Why bother instantiate that lock objects? Can't I just pass a null reference?

As others have mentioned, you cannot lock on long c1 because it is a primitive. Java locks on the monitor associated with an object instance. This is why you also can't lock on null.

The thread tutorial is trying to demonstrate a good pattern which is to create private final lock objects to precisely control the mutex locations that you are trying to protect. Calling synchronized on this or other public objects can cause external callers to block your methods which may not be what you want.

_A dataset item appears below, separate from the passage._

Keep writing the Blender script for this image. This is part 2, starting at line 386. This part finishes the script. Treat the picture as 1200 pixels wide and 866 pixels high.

The tutorial explains this:

All updates of these fields must be synchronized, but there's no reason to prevent an update of c1 from being interleaved with an update of c2 — and doing so reduces concurrency by creating unnecessary blocking. Instead of using synchronized methods or otherwise using the lock associated with this, we create two objects solely to provide locks.

So they are also trying to allow updates to c1 and updates to c2 to happen concurrently ("interleaved") and not block each other while at the same time making sure that the updates are protected.

Assume that I've two public synchronized methods in the same class accessed by several thread. Is it true that the two methods will never be executed at the same time?

If one thread is working in a synchronized method of an object, another thread will be blocked if it tries the same or another synchronized method of the same object. Threads can run methods on different objects concurrently.

If the answer is yes, is there a built-in mechanism that prevents one method from starvation (never been executed or been executed too few times compared to the other method)?

As mentioned, this is handled by the native thread constructs from the operating system. All modern OS' handle thread starvation which is especially important if the threads have different priorities.